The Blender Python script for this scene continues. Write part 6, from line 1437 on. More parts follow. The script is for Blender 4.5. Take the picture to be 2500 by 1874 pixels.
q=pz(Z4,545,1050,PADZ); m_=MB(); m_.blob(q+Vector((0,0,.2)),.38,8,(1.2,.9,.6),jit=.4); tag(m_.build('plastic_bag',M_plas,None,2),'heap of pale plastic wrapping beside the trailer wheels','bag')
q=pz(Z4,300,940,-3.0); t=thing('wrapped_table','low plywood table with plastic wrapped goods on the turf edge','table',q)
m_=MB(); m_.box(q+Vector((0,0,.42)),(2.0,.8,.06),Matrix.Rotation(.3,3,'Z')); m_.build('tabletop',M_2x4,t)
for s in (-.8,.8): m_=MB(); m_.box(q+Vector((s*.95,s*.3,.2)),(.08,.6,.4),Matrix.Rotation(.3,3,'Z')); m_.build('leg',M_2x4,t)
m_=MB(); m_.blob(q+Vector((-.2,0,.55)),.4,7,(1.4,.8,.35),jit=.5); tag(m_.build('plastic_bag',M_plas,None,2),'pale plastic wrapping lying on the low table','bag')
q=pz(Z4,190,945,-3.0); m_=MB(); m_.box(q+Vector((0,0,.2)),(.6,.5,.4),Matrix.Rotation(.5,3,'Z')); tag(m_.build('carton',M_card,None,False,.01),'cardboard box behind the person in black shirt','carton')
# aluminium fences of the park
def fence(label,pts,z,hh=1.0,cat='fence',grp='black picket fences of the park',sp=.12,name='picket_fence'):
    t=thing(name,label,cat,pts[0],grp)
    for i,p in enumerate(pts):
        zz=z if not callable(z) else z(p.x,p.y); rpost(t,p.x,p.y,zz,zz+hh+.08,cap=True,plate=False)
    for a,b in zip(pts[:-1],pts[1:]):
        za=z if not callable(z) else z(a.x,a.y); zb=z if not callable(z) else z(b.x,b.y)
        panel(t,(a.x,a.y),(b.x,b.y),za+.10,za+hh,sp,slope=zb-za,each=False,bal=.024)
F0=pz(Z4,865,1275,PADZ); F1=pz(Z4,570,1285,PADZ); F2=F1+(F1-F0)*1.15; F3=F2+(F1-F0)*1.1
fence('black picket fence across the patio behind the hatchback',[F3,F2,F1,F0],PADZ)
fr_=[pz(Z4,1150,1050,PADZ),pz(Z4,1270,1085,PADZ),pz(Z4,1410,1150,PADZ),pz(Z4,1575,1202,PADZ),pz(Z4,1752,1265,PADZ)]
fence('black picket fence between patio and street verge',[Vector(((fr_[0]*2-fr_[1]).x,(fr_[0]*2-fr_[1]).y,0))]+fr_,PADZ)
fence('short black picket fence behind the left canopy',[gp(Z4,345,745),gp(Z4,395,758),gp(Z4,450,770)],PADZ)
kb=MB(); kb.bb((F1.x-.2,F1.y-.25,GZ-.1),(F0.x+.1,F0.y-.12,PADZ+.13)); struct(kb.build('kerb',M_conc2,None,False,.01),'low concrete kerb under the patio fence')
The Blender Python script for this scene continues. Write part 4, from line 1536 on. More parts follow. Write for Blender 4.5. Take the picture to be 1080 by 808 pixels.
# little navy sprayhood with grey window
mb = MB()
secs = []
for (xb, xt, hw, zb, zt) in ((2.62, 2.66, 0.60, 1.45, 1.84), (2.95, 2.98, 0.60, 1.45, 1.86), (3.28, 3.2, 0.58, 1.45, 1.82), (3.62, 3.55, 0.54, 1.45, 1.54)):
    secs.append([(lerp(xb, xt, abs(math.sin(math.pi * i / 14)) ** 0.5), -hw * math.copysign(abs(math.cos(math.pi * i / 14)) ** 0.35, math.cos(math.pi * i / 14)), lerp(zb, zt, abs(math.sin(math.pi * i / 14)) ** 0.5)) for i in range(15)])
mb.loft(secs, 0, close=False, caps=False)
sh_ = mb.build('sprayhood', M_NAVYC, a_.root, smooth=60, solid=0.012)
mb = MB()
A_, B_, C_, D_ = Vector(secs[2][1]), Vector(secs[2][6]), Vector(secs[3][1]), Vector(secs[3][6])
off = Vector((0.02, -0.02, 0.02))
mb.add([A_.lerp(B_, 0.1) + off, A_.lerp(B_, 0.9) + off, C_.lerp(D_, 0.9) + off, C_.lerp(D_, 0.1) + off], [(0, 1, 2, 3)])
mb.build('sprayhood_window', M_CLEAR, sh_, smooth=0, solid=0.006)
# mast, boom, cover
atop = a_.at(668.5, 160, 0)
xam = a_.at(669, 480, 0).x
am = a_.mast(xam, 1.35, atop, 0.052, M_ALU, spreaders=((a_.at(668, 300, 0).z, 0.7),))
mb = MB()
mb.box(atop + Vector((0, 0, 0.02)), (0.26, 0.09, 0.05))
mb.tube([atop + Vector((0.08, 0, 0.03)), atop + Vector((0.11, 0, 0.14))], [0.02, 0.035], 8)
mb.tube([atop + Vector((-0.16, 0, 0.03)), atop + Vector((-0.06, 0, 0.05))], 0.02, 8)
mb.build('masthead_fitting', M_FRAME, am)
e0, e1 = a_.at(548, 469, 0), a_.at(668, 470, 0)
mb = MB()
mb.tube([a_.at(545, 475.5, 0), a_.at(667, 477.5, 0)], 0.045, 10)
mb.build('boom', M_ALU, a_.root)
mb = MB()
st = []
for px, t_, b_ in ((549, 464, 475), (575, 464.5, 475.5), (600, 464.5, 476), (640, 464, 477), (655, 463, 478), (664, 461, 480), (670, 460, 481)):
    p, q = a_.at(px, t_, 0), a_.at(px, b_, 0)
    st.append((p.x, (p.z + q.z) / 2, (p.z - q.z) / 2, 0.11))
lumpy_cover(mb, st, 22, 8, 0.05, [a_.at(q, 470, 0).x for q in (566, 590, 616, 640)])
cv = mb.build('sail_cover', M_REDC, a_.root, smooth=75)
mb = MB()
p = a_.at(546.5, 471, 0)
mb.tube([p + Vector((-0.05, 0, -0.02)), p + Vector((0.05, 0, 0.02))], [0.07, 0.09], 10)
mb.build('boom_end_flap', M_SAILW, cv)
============
### [Written task]
Copy every line above that includes the string "Take".

### [Result of the task]
The Blender Python script for this scene continues. Write part 6, from line 1437 on. More parts follow. The script is for Blender 4.5. Take the picture to be 2500 by 1874 pixels.
The Blender Python script for this scene continues. Write part 4, from line 1536 on. More parts follow. Write for Blender 4.5. Take the picture to be 1080 by 808 pixels.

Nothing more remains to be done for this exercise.